I was wondering what fraction of teams have a robot that was constructed purely for community involvement or promotional events. Does your team have such a robot, or if not, what do you use for your promo events (e.g. T-Shirt cannon, robot from previous year, etc.)
254’s Shockwave T-Shirt Cannon is the only such robot I know of.
With inspiration from 254’s t-shirt cannon, we converted our 2010 robot into a t-shirt cannon. Upgrades for our cannon are coming this summer.
Miss Daisy 341 built 4 identical robots for community outreach and STEM education. http://www.team341.com/community/sparkys-robot-world/
We use robots from the previous year to demo at schools and community training courses we run on campus. We’re looking at building a robot specifically for this outreach purpose, designed such that we can run for extended periods of time without needing to swap batteries, since we usually allow students and guests to drive the robots around for a while.

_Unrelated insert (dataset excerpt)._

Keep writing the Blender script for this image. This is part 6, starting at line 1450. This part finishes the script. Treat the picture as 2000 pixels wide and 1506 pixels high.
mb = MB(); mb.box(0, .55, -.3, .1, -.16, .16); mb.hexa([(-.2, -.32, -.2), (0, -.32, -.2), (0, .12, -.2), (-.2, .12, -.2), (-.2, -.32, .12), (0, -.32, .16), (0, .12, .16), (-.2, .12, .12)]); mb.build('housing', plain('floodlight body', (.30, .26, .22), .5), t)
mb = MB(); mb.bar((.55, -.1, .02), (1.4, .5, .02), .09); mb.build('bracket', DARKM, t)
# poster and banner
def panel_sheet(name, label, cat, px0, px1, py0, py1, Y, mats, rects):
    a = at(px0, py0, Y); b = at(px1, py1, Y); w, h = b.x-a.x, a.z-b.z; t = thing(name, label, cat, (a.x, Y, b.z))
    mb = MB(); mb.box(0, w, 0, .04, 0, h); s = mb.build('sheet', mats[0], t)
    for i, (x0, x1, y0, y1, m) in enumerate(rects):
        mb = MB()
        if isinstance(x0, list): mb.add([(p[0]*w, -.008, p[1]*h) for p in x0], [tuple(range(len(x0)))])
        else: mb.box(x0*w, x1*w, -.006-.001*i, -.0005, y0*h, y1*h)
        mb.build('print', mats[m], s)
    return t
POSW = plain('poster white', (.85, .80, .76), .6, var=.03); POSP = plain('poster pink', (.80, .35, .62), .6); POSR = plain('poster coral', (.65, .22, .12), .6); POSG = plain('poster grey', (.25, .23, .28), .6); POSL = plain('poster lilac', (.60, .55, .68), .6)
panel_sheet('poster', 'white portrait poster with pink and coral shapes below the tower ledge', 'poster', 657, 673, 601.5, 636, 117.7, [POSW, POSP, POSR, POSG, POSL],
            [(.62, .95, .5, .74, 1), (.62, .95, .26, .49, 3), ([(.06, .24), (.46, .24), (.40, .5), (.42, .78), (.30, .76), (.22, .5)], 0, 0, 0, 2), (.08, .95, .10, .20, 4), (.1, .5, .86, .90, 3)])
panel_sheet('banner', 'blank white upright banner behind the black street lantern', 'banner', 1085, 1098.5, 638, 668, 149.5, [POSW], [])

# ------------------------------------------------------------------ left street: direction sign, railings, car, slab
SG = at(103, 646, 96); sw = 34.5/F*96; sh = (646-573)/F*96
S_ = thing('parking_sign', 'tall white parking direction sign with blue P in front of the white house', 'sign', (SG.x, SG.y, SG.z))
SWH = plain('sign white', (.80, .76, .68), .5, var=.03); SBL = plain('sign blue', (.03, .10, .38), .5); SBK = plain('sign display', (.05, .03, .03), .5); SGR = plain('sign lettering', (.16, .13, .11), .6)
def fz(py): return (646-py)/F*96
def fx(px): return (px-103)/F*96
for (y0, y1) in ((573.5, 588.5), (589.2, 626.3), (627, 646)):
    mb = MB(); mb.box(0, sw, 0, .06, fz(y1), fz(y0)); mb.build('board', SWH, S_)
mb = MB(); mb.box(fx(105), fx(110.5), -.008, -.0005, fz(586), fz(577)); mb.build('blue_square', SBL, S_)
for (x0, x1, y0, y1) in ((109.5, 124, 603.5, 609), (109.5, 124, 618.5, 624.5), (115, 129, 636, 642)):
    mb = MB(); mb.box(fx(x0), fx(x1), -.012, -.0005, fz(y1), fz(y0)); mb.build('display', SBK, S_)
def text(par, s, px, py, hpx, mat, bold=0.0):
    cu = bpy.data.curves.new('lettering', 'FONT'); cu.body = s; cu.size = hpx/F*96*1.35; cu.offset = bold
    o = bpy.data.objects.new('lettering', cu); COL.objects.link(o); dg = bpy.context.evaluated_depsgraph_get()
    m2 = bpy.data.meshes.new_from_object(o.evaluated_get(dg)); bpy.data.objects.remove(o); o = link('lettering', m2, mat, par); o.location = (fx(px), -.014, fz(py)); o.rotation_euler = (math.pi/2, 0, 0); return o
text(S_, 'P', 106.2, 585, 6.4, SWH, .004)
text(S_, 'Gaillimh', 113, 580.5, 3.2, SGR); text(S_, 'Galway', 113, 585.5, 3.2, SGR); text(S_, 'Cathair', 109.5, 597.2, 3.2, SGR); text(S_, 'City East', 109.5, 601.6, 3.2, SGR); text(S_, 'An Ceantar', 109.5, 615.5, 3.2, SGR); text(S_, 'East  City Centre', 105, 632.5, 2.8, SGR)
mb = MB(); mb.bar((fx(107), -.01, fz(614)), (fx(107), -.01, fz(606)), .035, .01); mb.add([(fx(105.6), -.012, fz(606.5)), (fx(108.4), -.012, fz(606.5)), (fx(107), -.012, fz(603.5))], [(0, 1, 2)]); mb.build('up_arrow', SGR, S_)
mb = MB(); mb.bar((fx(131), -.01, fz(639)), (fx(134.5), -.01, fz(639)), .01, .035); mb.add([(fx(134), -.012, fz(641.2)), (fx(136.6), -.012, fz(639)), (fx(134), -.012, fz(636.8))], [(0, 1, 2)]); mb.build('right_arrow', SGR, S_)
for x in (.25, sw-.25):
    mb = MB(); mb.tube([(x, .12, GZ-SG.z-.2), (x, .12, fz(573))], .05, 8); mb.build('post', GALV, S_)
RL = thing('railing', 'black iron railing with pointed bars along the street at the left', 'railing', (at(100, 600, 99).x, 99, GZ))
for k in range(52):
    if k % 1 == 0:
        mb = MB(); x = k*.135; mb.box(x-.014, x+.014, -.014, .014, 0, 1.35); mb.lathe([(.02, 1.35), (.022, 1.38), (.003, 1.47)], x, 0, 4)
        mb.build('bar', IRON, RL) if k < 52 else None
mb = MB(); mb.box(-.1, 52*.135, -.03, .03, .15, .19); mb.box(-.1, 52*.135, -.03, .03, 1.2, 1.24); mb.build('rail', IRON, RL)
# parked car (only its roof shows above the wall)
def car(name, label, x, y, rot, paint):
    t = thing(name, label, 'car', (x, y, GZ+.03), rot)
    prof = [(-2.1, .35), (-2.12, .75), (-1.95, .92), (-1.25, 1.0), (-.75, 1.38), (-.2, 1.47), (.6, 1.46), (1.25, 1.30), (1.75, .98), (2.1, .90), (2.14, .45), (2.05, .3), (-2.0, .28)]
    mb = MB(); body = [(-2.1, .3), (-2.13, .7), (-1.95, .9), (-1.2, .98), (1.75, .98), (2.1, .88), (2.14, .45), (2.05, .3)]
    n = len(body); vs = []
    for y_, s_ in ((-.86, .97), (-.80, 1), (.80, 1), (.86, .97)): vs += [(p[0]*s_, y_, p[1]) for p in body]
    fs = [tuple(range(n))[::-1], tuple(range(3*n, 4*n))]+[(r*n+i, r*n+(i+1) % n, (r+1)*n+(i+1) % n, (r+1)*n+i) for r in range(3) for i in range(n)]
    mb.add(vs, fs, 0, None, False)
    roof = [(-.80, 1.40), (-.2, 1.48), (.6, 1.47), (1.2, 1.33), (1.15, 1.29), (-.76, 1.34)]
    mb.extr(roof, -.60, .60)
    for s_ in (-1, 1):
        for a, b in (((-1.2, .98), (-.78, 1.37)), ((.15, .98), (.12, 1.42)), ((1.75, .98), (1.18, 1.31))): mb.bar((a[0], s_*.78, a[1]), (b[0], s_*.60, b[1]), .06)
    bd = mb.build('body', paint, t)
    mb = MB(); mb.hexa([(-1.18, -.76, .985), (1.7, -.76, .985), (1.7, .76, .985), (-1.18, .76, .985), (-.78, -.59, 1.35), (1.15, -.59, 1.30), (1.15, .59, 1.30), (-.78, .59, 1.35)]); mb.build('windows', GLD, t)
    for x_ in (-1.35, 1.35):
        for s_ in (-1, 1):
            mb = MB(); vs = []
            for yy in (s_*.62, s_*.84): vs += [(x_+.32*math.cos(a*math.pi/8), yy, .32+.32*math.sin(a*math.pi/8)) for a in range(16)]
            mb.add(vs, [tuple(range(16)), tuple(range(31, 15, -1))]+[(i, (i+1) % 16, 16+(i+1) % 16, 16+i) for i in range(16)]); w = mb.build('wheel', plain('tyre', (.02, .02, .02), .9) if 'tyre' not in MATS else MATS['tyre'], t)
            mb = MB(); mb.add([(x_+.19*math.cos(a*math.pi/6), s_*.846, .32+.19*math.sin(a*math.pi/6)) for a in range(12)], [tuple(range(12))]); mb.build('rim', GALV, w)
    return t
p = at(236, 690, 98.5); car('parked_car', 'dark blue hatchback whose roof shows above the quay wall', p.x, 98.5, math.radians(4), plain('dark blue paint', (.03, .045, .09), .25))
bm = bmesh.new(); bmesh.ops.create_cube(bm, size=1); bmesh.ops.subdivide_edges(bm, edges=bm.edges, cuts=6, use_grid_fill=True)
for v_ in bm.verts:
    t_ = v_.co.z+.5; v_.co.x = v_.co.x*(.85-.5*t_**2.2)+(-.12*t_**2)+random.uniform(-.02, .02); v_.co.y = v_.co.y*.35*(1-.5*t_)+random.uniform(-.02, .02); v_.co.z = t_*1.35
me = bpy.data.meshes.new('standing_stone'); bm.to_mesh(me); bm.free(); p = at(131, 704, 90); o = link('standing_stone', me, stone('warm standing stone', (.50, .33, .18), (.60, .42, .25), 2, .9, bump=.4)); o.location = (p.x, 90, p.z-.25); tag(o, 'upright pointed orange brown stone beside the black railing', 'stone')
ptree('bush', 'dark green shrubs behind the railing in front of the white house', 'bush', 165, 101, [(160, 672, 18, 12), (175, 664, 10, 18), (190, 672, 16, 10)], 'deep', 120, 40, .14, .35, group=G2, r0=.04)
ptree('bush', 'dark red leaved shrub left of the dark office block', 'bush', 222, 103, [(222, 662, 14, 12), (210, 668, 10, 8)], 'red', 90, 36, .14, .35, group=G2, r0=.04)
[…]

We have a Recycle Rush garbage can that we put on wheels. The key features include a pneumatic piston to lift his lid, and an led light face that will change on a button press. We use him for PR events and he gets the attention of kids everywhere. These pictures are a little old, but he hasn’t changed any.
1339 has a mecanum drive base with a lounge chair on top that we built exclusively for demos.
See this recent thread for more examples.
You can find many more examples by searching for “air cannon” “t-shirt cannon”, “chair bot”, or “tote bot”.
I would hazard a guess that among teams with member(s) posting on CD, having some sort of promotional/demo/outreach robot is more common than not. Based on my knowledge of local teams, whether or not a team has an outreach robot seems to correlate well with how much work that team does between May and December.
Make a couch
'nuff said
We build a bell ringer every year around the holiday season. This most recent one was probably our best yet, being able to fit in a tote and having an LED strip.
We have a T-shirt shooter with an Nvidia board (I don’t remember which one) that holds up to two shirts at once (two chambers) and can launch them 200+ feet.
We just modified our 2016 robot to run from a quadcopter controller instead of a driver station. We also modified power usage, robot speed etc, so a single battery lasts about 3 hours instead of two minutes.
Very fun robot - kids can drive it, catch balls, go over defenses and other stuff.
Honestly I know 973 works miracles in your spare time so I can’t tell if you’re serious about the 3 hours of battery life or not. If you are, I would be REALLY interested in hearing how you managed to do that.
We use robots from past years. The BEST robots are particularly good at distributing flyers due to a basket on one and the claw on last year’s.
2761 built a t-shirt cannon (could use some improvements) that we’ve been able to take to college and high school events. We find that the public honestly doesn’t care about the technicalities of our robots - they care about the flashiness. The reactions we’ve gotten to it was great. The LEDs and blue and black finish were a real crowdpleaser. We’ve also used tiretrains and chairbots as tools for both training members over the offseason and integrating the community into our events.